ある作品が初めて本になったといのが初版本です。 芥川龍之介の「羅生門」が大正4年に帝国文学という雑誌に掲載されましたが、初めて本になったのは大正6年にオランダ書房という本屋から出ました。 祖父の書斎の初版本がいくつかありました。 オリジナルな形で本を読んでみたいと思い、それれがきっかけになりました。 スタートは高校1年生でした。 初めて行った時の夏目漱石の「文学論」という初版本がありました。 主要な作家の初版本はほとんどすべて持っています。 作家が作品に込めた思いを共有できる、という事と、初版本は時代の雰囲気を醸し出している。 本にこだわる作家と頓着しない作家がいますが、こだわった作家の本の方が面白いです。
萩原朔太郎の「月に吠える」は大正6年に初版本が発表されて、萩原朔太郎は凝り性の作家で本つくりにも自分の情熱を注ぎこんだ方です。 詩画集と言って詩と二人の画家の絵が入っています。 絵が朔太郎の詩とぴったり合って、素晴らしい本が出来ています。 近代の詩集の中では人気NO1だと思います。 初版本は500冊です。 詩集を刊行する際に国家から検閲があって、政治思想的な問題、性的な問題があるものには発売禁止の処分がある。 この本では二つの詩が性的な問題があるという事で、これを削除したら出していいという条件になりました。 削除されない本がごくわずか残っていて、10冊です。 7冊持っていましたが、朔太郎の文学館に寄付をしたので、今6冊になります。 朔太郎の思いがあるので、無削除と削除には大きな差があります。

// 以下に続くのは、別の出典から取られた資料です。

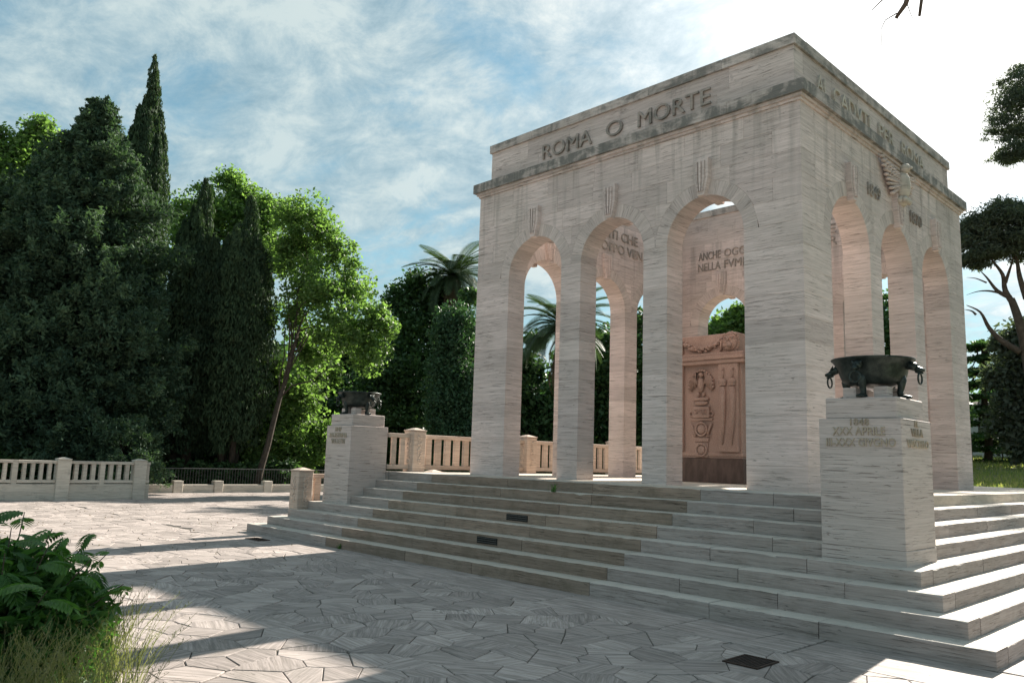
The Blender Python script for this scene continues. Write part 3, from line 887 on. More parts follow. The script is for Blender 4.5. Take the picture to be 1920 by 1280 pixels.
# lion heads at both corners
def lion(cx, cy, cz, s=1.0):
    bm = bmesh.new()
    blob(bm, (cx, cy, cz), (0.165*s, 0.13*s, 0.18*s), 3)
    blob(bm, (cx, cy-0.13*s, cz-0.06*s), (0.075*s, 0.09*s, 0.07*s), 2)
    blob(bm, (cx, cy-0.13*s, cz-0.125*s), (0.055*s, 0.06*s, 0.03*s), 2)
    blob(bm, (cx, cy-0.205*s, cz-0.02*s), (0.035*s, 0.03*s, 0.025*s), 1)
    blob(bm, (cx, cy-0.13*s, cz+0.04*s), (0.03*s, 0.07*s, 0.05*s), 1)
    for q in (-1, 1):
        blob(bm, (cx+q*0.065*s, cy-0.115*s, cz+0.055*s), (0.028*s, 0.02*s, 0.02*s), 1)
        blob(bm, (cx+q*0.060*s, cy-0.11*s, cz+0.085*s), (0.05*s, 0.035*s, 0.022*s), 1)
        blob(bm, (cx+q*0.12*s, cy-0.05*s, cz+0.15*s), (0.04*s, 0.03*s, 0.04*s), 1)
        blob(bm, (cx+q*0.05*s, cy-0.17*s, cz-0.075*s), (0.05*s, 0.05*s, 0.045*s), 1)
    for k in range(26):
        a = 2*math.pi*k/26
        blob(bm, (cx+0.165*s*math.cos(a), cy-0.01*s, cz+0.185*s*math.sin(a)), (0.035*s, 0.05*s, 0.035*s), 1)
        blob(bm, (cx+0.13*s*math.cos(a+.12), cy-0.06*s, cz+0.15*s*math.sin(a+.12)), (0.028*s, 0.04*s, 0.028*s), 1)
    return bm_me('lion_head', bm, True)
for s in (-1, 1): apart('lion_head', lion(AX+s*0.645, AY+0.02, 3.97))
bm = bmesh.new()
for k in range(22):
    t = k/21; x = AX-0.42+0.84*t; z = 4.02-0.16*math.sin(math.pi*t)
    for j in range(4):
        blob(bm, (x+random.uniform(-.02, .02), AY-0.02+random.uniform(-.03, .02), z+random.uniform(-.045, .045)), (0.035, 0.03, 0.03), 1)
for s in (-1, 1):
    tube(bm, [(AX+s*0.44, AY+0.0, 4.08), (AX+s*0.45, AY-0.03, 3.95), (AX+s*0.43, AY-0.02, 3.80)], [0.03, 0.025, 0.02], 6)
apart('garland', bm_me('garland', bm, True))
# centre relief: eagle, tablet, roundels
bm = bmesh.new()
ry = AY-0.005
blob(bm, (AX, ry-0.03, 3.18), (0.07, 0.05, 0.17), 2); blob(bm, (AX+0.02, ry-0.07, 3.36), (0.045, 0.05, 0.045), 2); blob(bm, (AX+0.055, ry-0.08, 3.35), (0.03, 0.02, 0.015), 1)
for s in (-1, 1):
    for k in range(6):
        tube(bm, [(AX+s*0.06, ry-0.03, 3.28-0.02*k), (AX+s*(0.10+0.028*k), ry-0.045, 3.40-0.02*k), (AX+s*(0.14+0.022*k), ry-0.03, 3.12-0.02*k+0.04*(k % 2))], [0.022, 0.026, 0.014], 5)
    blob(bm, (AX+s*0.06, ry-0.03, 2.98), (0.035, 0.04, 0.06), 1)
for k in range(16):
    a = math.pi*k/15; blob(bm, (AX+0.27*math.cos(a), ry-0.03, 3.12+0.33*math.sin(a)), (0.035, 0.03, 0.035), 1)
apart('eagle_relief', bm_me('eagle_relief', bm, True))
bm = bmesh.new()
add_box(bm, AX-0.17, AX+0.17, ry-0.06, ry+0.01, 2.86, 2.92, 0.008)
blob(bm, (AX, ry-0.02, 2.81), (0.16, 0.045, 0.05), 2)
add_box(bm, AX-0.19, AX+0.19, ry-0.05, ry+0.01, 2.52, 2.74, 0.01)
add_box(bm, AX-0.25, AX+0.25, ry-0.03, ry+0.01, 2.47, 2.515, 0.006)
for s in (-1, 1): torus(bm, (AX+s*0.22, ry-0.02, 2.60), 0.045, 0.014, 'Y', 14, 6)
apart('tablet', bm_me('tablet', bm))
letters('SPQR', (AX-0.145, ry-0.05, 2.575), FX, 0.29, 0.115, 0.02, m_gran, alt, normal=FN)
for zc_, rr_, sq in ((2.30, 0.125, 0), (1.90, 0.115, 0.14)):
    bm = bmesh.new()
    if sq: add_box(bm, AX-sq, AX+sq, ry-0.02, ry+0.01, zc_-sq, zc_+sq, 0.005)
    torus(bm, (AX, ry-0.03, zc_), rr_, 0.022, 'Y', 24, 6)
    blob(bm, (AX, ry-0.02, zc_), (rr_*0.8, 0.035, rr_*0.8), 2)
    if not sq:
        for s in (-1, 1):
            tube(bm, [(AX+s*0.13, ry-0.02, zc_-0.14), (AX+s*0.18, ry-0.03, zc_), (AX+s*0.24, ry-0.02, zc_+0.12)], [0.02, 0.028, 0.012], 6)
            tube(bm, [(AX+s*0.13, ry-0.02, zc_-0.14), (AX+s*0.22, ry-0.03, zc_-0.12)], [0.018, 0.01], 6)
    apart('roundel', bm_me('roundel', bm, True))
bm = bmesh.new(); add_box(bm, AX-0.16, AX+0.16, ry-0.03, ry+0.01, 2.06, 2.14, 0.008); apart('bracket', bm_me('bracket', bm))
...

親しい古本屋がいますので、そういった人からいろいろな情報を得ます。 最近はネットオークションに出てくるものも増えました。 作家のサインが入った本、作家が書いた自筆の原稿などの収集もしています。 作家が直接手に触れただけでもワクワクします。 夏目漱石に関してはサイン本は日本で一番持っています。 自筆の原稿,、書簡ももっています。 直しがあるのでその作品の生成過程を知ることができます。 芥川龍之介はぎりぎりまで推敲を重ねてゆき完全なる作品を目指した。 書き損じの原稿も集めています。 作品になっていないものもあります。 芥川龍之介には伯母さんが取っておいたので膨大な反故原稿があります。 芥川龍之介は若いころは非常に勢いのある字で、最晩年の自殺した年の原稿も残っていますが、本当に弱弱しい字で、健康状態、精神的な状態が、字を見ただけでわかります。
夏目漱石の代表作のほとんどが新聞連載だったので、原稿は朝日新聞に行くわけです。 「明暗」だけは弟子が欲しいということで返してもらっているが、原稿はいろんなところが持っている。 泉鏡花は原稿を戻すようにさせていたが、レアケースです。 「吾輩は猫である」の原稿は一部残っているが、一番最初の第一回の原稿です。 高浜虚子に言われて書き始めて、虚子の直しがかなりあったと伝えられている。 これをぜひ見てみたい。 出てこないかもしれませんが。
コレクションの終活を考えています。 問題はいつ死ぬのか判らないので、難しい。 時代が変わってパソコンで作った方が便利なので、明治、大正、昭和は奇跡的な時代だったと後世からいわれるかもしれません。 作家の息つかい、生成過程、感動とかがもう原稿からは判らないわけです。 作家の原稿が商品として成り立たなくなります。
最初の関心のスタートが何であれ、関心を持ってもらう事が大事なので、近代文学も親しんでもらえればと思います。 私は同時並行で、2,3冊から多い時には5冊以上読みます。 年配の人にはぜひ、若いころに読んだような本をもう一回読み直してほしいと思います。 目からうろこになる部分もあると思います。 若い人たちに伝えたいのは若いうちに一回読んで欲しいと思います。 長編小説は若いころでないとしんどいです。